Task to complete → Output the material word for word. Leave each picture out.

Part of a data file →
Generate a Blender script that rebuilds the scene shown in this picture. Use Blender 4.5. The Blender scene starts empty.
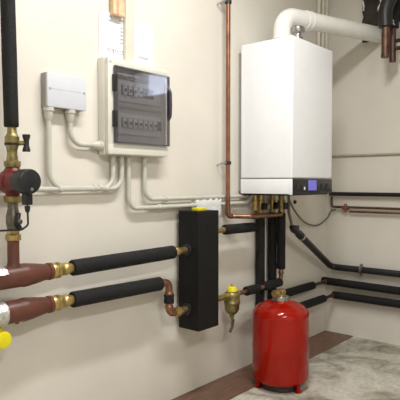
import bpy, bmesh, math, random
from math import sin, cos, pi, radians, atan, sqrt
from mathutils import Vector, Matrix
random.seed(4)
C = bpy.context.scene.collection
# ------------------------------------------------------------------ camera
FPX = 535.0; YAW = radians(40.4); PITCH = atan(18/535.0)
CAM = Vector((-3.52, -1.80, 1.08))
fw = Vector((cos(YAW)*cos(PITCH), sin(YAW)*cos(PITCH), -sin(PITCH)))
rt = Vector((sin(YAW), -cos(YAW), 0)); up = rt.cross(fw)
def _hit(px, py, ax, v):
    d = fw + rt*((px-200)/FPX) - up*((py-200)/FPX)
    return CAM + d*((v-CAM[ax])/d[ax])
def A(px, py, off=0.0): return _hit(px, py, 1, -off)     # point on a plane off metres in front of the left wall (y=0)
def B(px, py, off=0.0): return _hit(px, py, 0, -off)     # same for the right wall (x=0)
def G(px, py, z=0.0): return _hit(px, py, 2, z)
cam = bpy.data.cameras.new('camera'); cam.sensor_width = 36; cam.lens = FPX/400*36; cam.clip_start = .05
co = bpy.data.objects.new('camera', cam); C.objects.link(co)
co.matrix_world = Matrix.Translation(CAM) @ Matrix((rt, up, -fw)).transposed().to_4x4()
bpy.context.scene.camera = co
# ------------------------------------------------------------------ materials
def lin(c): return tuple(((v/255)/12.92 if v/255 <= .04045 else ((v/255+.055)/1.055)**2.4) for v in c)+(1,)
def mat(name, rgb, rough=.5, metal=0., noise=0., nscale=20., bump=0., bscale=60., rgb2=None, coat=0., stretch=None, spec=.5):
    m = bpy.data.materials.new(name); m.use_nodes = True; nt = m.node_tree; b = nt.nodes['Principled BSDF']
    b.inputs['Base Color'].default_value = lin(rgb); b.inputs['Roughness'].default_value = rough
    b.inputs['Metallic'].default_value = metal; b.inputs['Coat Weight'].default_value = coat
    b.inputs['Specular IOR Level'].default_value = spec
    tc = nt.nodes.new('ShaderNodeTexCoord'); src = tc.outputs['Object']
    if stretch:
        mp = nt.nodes.new('ShaderNodeMapping'); mp.inputs['Scale'].default_value = stretch
        nt.links.new(src, mp.inputs['Vector']); src = mp.outputs['Vector']
    n = nt.nodes.new('ShaderNodeTexNoise'); n.inputs['Scale'].default_value = nscale; n.inputs['Detail'].default_value = 6
    nt.links.new(src, n.inputs['Vector'])
    if noise or rgb2:
        r = nt.nodes.new('ShaderNodeValToRGB'); r.color_ramp.elements[0].position = .32; r.color_ramp.elements[1].position = .68
        c2 = rgb2 or tuple(max(0, v*(1-noise)) for v in rgb)
        r.color_ramp.elements[0].color = lin(c2); r.color_ramp.elements[1].color = lin(rgb)
        nt.links.new(n.outputs['Fac'], r.inputs['Fac']); nt.links.new(r.outputs['Color'], b.inputs['Base Color'])
    if bump:
        n2 = nt.nodes.new('ShaderNodeTexNoise'); n2.inputs['Scale'].default_value = bscale; n2.inputs['Detail'].default_value = 4
        nt.links.new(src, n2.inputs['Vector'])
        bp = nt.nodes.new('ShaderNodeBump'); bp.inputs['Strength'].default_value = bump; bp.inputs['Distance'].default_value = .01
        nt.links.new(n2.outputs['Fac'], bp.inputs['Height']); nt.links.new(bp.outputs['Normal'], b.inputs['Normal'])
    return m
def emit(name, rgb, s):
    m = mat(name, rgb, .3); b = m.node_tree.nodes['Principled BSDF']
    b.inputs['Emission Color'].default_value = lin(rgb); b.inputs['Emission Strength'].default_value = s; return m
M = dict(
 plaster = mat('wall_plaster', (222,217,207), .75, noise=.035, nscale=3.2, bump=.12, bscale=9),
 ceil = mat('ceiling_paint', (235,233,226), .8, noise=.02),
 white = mat('boiler_white', (242,244,248), .28, noise=.01, coat=.2),
 flue = mat('flue_white', (242,242,238), .35, noise=.02),
 conduit = mat('conduit_grey', (198,196,186), .45, noise=.05),
 conduit_cream = mat('conduit_cream', (222,216,200), .5, noise=.05),
 wconduit = mat('painted_conduit', (176,168,152), .6, noise=.08),
 boxw = mat('box_grey_white', (206,209,217), .45, noise=.015),
 boxe = mat('enclosure_ivory', (220,218,207), .4, noise=.02),
 boxs = mat('box_shell_grey', (160,155,150), .55, noise=.05),
 foam = mat('black_foam', (26,26,27), .75, spec=.35, noise=.25, nscale=30, bump=.3, bscale=90),
 casing = mat('black_casing', (17,16,16), .7, spec=.3, noise=.12, nscale=8, bump=.08, bscale=60),
 blackp = mat('black_plastic', (30,30,33), .42, noise=.1),
 dial = mat('pump_head_black', (26,28,32), .38, noise=.1),
 pumpred = mat('pump_red', (112,28,34), .4, noise=.2, nscale=25, bump=.15),
 rust = mat('oxide_red_paint', (104,58,44), .42, noise=.22, nscale=14, bump=.12, bscale=40),
 brass = mat('brass', (208,182,120), .34, metal=.85, noise=.25, nscale=40, bump=.05),
 brassd = mat('aged_brass', (170,156,104), .42, metal=.8, noise=.35, nscale=45, bump=.1),
 copper = mat('copper', (168,122,98), .32, metal=.85, noise=.25, nscale=18),
 copperd = mat('dull_copper', (122,92,77), .42, metal=.7, noise=.35, nscale=22),
 brownpipe = mat('brown_pipe', (98,74,66), .45, metal=.5, noise=.25),
 steel = mat('steel', (190,190,190), .28, metal=1., noise=.15),
 valve = mat('nickel_valve', (128,122,112), .38, metal=.9, noise=.3, nscale=40),
 foil = mat('aluminium_foil', (225,225,222), .3, metal=.8, noise=.15, nscale=60, bump=.8, bscale=70),
 yellow = mat('yellow_plastic', (236,222,20), .45, noise=.06),
 red = mat('vessel_red', (156,22,6), .12, noise=.08, nscale=6, coat=.0, spec=.35, bump=.03, bscale=14),
 paper = mat('paper', (240,240,246), .8, noise=.015),
 ink = mat('ink_grey', (178,178,186), .8, noise=.1),
 peach = mat('peach_board', (232,202,160), .7, noise=.12, nscale=40),
 peachd = mat('peach_stripe', (212,158,136), .7, noise=.1, nscale=40),
 inner = mat('inner_panel_grey', (176,176,172), .5, noise=.04),
 breaker = mat('breaker_white', (206,206,204), .45, noise=.05),
 dark = mat('dark_void', (28,26,24), .8, noise=.5, nscale=12, rgb2=(62,55,47), bump=.5, bscale=25),
 cable = mat('grey_cable', (112,106,92), .5, noise=.1),
 panel = mat('control_panel_black', (26,25,29), .25, noise=.1),
 screen = emit('display_blue', (104,102,196), .38),
 lamp = emit('lamp_diffuser', (255,250,238), 3.0),
 fixture = mat('fixture_white', (230,230,228), .4, noise=.02),
 foamw = mat('white_foam', (228,228,226), .8, noise=.06, bump=.3, bscale=20),
 strip = mat('brown_tile', (118,88,70), .45, rgb2=(92,66,52), nscale=5, stretch=(2,14,2), bump=.08),
 frame = mat('window_frame_white', (225,225,222), .4, noise=.02),
)
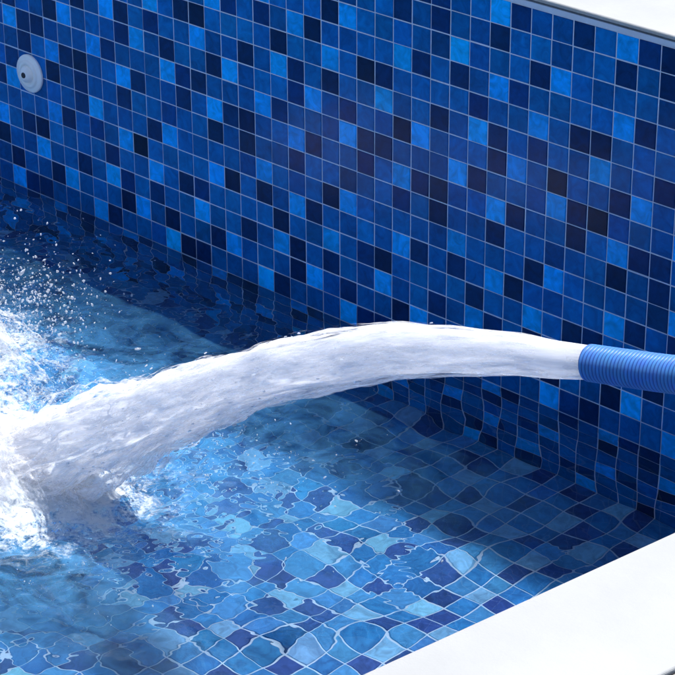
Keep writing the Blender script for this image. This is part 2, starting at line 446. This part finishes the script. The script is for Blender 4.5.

Response →
Generate a Blender script that rebuilds the scene shown in this picture. Use Blender 4.5. The Blender scene starts empty.
import bpy, bmesh, math, random
from math import sin, cos, pi, radians, atan, sqrt
from mathutils import Vector, Matrix
random.seed(4)
C = bpy.context.scene.collection
# ------------------------------------------------------------------ camera
FPX = 535.0; YAW = radians(40.4); PITCH = atan(18/535.0)
CAM = Vector((-3.52, -1.80, 1.08))
fw = Vector((cos(YAW)*cos(PITCH), sin(YAW)*cos(PITCH), -sin(PITCH)))
rt = Vector((sin(YAW), -cos(YAW), 0)); up = rt.cross(fw)
def _hit(px, py, ax, v):
    d = fw + rt*((px-200)/FPX) - up*((py-200)/FPX)
    return CAM + d*((v-CAM[ax])/d[ax])
def A(px, py, off=0.0): return _hit(px, py, 1, -off)     # point on a plane off metres in front of the left wall (y=0)
def B(px, py, off=0.0): return _hit(px, py, 0, -off)     # same for the right wall (x=0)
def G(px, py, z=0.0): return _hit(px, py, 2, z)
cam = bpy.data.cameras.new('camera'); cam.sensor_width = 36; cam.lens = FPX/400*36; cam.clip_start = .05
co = bpy.data.objects.new('camera', cam); C.objects.link(co)
co.matrix_world = Matrix.Translation(CAM) @ Matrix((rt, up, -fw)).transposed().to_4x4()
bpy.context.scene.camera = co
# ------------------------------------------------------------------ materials
def lin(c): return tuple(((v/255)/12.92 if v/255 <= .04045 else ((v/255+.055)/1.055)**2.4) for v in c)+(1,)
def mat(name, rgb, rough=.5, metal=0., noise=0., nscale=20., bump=0., bscale=60., rgb2=None, coat=0., stretch=None, spec=.5):
    m = bpy.data.materials.new(name); m.use_nodes = True; nt = m.node_tree; b = nt.nodes['Principled BSDF']
    b.inputs['Base Color'].default_value = lin(rgb); b.inputs['Roughness'].default_value = rough
    b.inputs['Metallic'].default_value = metal; b.inputs['Coat Weight'].default_value = coat
    b.inputs['Specular IOR Level'].default_value = spec
    tc = nt.nodes.new('ShaderNodeTexCoord'); src = tc.outputs['Object']
    if stretch:
        mp = nt.nodes.new('ShaderNodeMapping'); mp.inputs['Scale'].default_value = stretch
        nt.links.new(src, mp.inputs['Vector']); src = mp.outputs['Vector']
    n = nt.nodes.new('ShaderNodeTexNoise'); n.inputs['Scale'].default_value = nscale; n.inputs['Detail'].default_value = 6
    nt.links.new(src, n.inputs['Vector'])
    if noise or rgb2:
        r = nt.nodes.new('ShaderNodeValToRGB'); r.color_ramp.elements[0].position = .32; r.color_ramp.elements[1].position = .68
        c2 = rgb2 or tuple(max(0, v*(1-noise)) for v in rgb)
        r.color_ramp.elements[0].color = lin(c2); r.color_ramp.elements[1].color = lin(rgb)
        nt.links.new(n.outputs['Fac'], r.inputs['Fac']); nt.links.new(r.outputs['Color'], b.inputs['Base Color'])
    if bump:
        n2 = nt.nodes.new('ShaderNodeTexNoise'); n2.inputs['Scale'].default_value = bscale; n2.inputs['Detail'].default_value = 4
        nt.links.new(src, n2.inputs['Vector'])
        bp = nt.nodes.new('ShaderNodeBump'); bp.inputs['Strength'].default_value = bump; bp.inputs['Distance'].default_value = .01
        nt.links.new(n2.outputs['Fac'], bp.inputs['Height']); nt.links.new(bp.outputs['Normal'], b.inputs['Normal'])
    return m
def emit(name, rgb, s):
    m = mat(name, rgb, .3); b = m.node_tree.nodes['Principled BSDF']
    b.inputs['Emission Color'].default_value = lin(rgb); b.inputs['Emission Strength'].default_value = s; return m
M = dict(
 plaster = mat('wall_plaster', (222,217,207), .75, noise=.035, nscale=3.2, bump=.12, bscale=9),
 ceil = mat('ceiling_paint', (235,233,226), .8, noise=.02),
 white = mat('boiler_white', (242,244,248), .28, noise=.01, coat=.2),
 flue = mat('flue_white', (242,242,238), .35, noise=.02),
 conduit = mat('conduit_grey', (198,196,186), .45, noise=.05),
 conduit_cream = mat('conduit_cream', (222,216,200), .5, noise=.05),
 wconduit = mat('painted_conduit', (176,168,152), .6, noise=.08),
 boxw = mat('box_grey_white', (206,209,217), .45, noise=.015),
 boxe = mat('enclosure_ivory', (220,218,207), .4, noise=.02),
 boxs = mat('box_shell_grey', (160,155,150), .55, noise=.05),
 foam = mat('black_foam', (26,26,27), .75, spec=.35, noise=.25, nscale=30, bump=.3, bscale=90),
 casing = mat('black_casing', (17,16,16), .7, spec=.3, noise=.12, nscale=8, bump=.08, bscale=60),
 blackp = mat('black_plastic', (30,30,33), .42, noise=.1),
 dial = mat('pump_head_black', (26,28,32), .38, noise=.1),
 pumpred = mat('pump_red', (112,28,34), .4, noise=.2, nscale=25, bump=.15),
 rust = mat('oxide_red_paint', (104,58,44), .42, noise=.22, nscale=14, bump=.12, bscale=40),
 brass = mat('brass', (208,182,120), .34, metal=.85, noise=.25, nscale=40, bump=.05),
 brassd = mat('aged_brass', (170,156,104), .42, metal=.8, noise=.35, nscale=45, bump=.1),
 copper = mat('copper', (168,122,98), .32, metal=.85, noise=.25, nscale=18),
 copperd = mat('dull_copper', (122,92,77), .42, metal=.7, noise=.35, nscale=22),
 brownpipe = mat('brown_pipe', (98,74,66), .45, metal=.5, noise=.25),
 steel = mat('steel', (190,190,190), .28, metal=1., noise=.15),
 valve = mat('nickel_valve', (128,122,112), .38, metal=.9, noise=.3, nscale=40),
 foil = mat('aluminium_foil', (225,225,222), .3, metal=.8, noise=.15, nscale=60, bump=.8, bscale=70),
 yellow = mat('yellow_plastic', (236,222,20), .45, noise=.06),
 red = mat('vessel_red', (156,22,6), .12, noise=.08, nscale=6, coat=.0, spec=.35, bump=.03, bscale=14),
 paper = mat('paper', (240,240,246), .8, noise=.015),
 ink = mat('ink_grey', (178,178,186), .8, noise=.1),
 peach = mat('peach_board', (232,202,160), .7, noise=.12, nscale=40),
 peachd = mat('peach_stripe', (212,158,136), .7, noise=.1, nscale=40),
 inner = mat('inner_panel_grey', (176,176,172), .5, noise=.04),
 breaker = mat('breaker_white', (206,206,204), .45, noise=.05),
 dark = mat('dark_void', (28,26,24), .8, noise=.5, nscale=12, rgb2=(62,55,47), bump=.5, bscale=25),
 cable = mat('grey_cable', (112,106,92), .5, noise=.1),
 panel = mat('control_panel_black', (26,25,29), .25, noise=.1),
 screen = emit('display_blue', (104,102,196), .38),
 lamp = emit('lamp_diffuser', (255,250,238), 3.0),
 fixture = mat('fixture_white', (230,230,228), .4, noise=.02),
 foamw = mat('white_foam', (228,228,226), .8, noise=.06, bump=.3, bscale=20),
 strip = mat('brown_tile', (118,88,70), .45, rgb2=(92,66,52), nscale=5, stretch=(2,14,2), bump=.08),
 frame = mat('window_frame_white', (225,225,222), .4, noise=.02),
)
Keep writing the Blender script for this image. This is part 2, starting at line 446. This part finishes the script. The script is for Blender 4.5.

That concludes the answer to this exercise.